In recent months, development company Extell has argued that Wasatch County impact fees should be adjusted relative to the size of the space. The company is building hotels and condos at the Mayflower Mountain Resort and sought to pay lower fees for 402 smaller apartments.

“If we had made two- to three-bedroom condos out of these, the impact fees would be much less. But because we’re charging the same rate for a 400-foot apartment as we are for a 4000-foot house, that’s why we say this doesn’t seem like it’s being applied fairly,” said Glen Clement, vice president of Extell, to the Wasatch County Council at a meeting in April.

Extell has since paid the impact fees under protest after the county did not make an adjustment to the amounts. The money will go directly to the Wasatch Fire District.
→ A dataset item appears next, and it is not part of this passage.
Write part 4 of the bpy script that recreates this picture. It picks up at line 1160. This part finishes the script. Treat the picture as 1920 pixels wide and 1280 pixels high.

The adjusted payment amount that Extell proposed would have reduced the impact fee amount from $369,840 to $142,379.20, a 62% difference. 

Later in the meeting, Wasatch County councilman Kendall Crittenden said the argument did not convince him.

He did not agree with the validity of the metrics the company used to propose the reduced fee amounts, which were based on water allocation. He said the higher density of units on a property such as the Extell condos puts more potential strain on the fire department, which is why impact fees are charged uniformly, according to a January, 2020 ordinance.

“Wasatch County has bent over backwards to make this thing work, and we want [the development] to be as successful as it can possibly be," Crittenden said in response to Clement. "But there’s no way that I want to sacrifice the public safety for you guys to be able to save a few bucks.”

Last week, Chief Ernie Giles said he hopes the issue is in the past, now that Extell has paid the impact fees in full.

“I think through the discussion, I hope, the district and Extell can come together without having to go to legal, or the court systems. I think we’re going to be able to work it out,” he said.

The facilities of the Extell development will be built in phases. The Mayflower Mountain Resort - a $3 billion development - is a project of the Military Installation Development Authority (MIDA), which currently boasts of having the two largest economic development projects in the state. MIDA was created in 2007. 

The first hotel will begin construction in the fall, for which the general contractor has announced a grand opening in December 2023.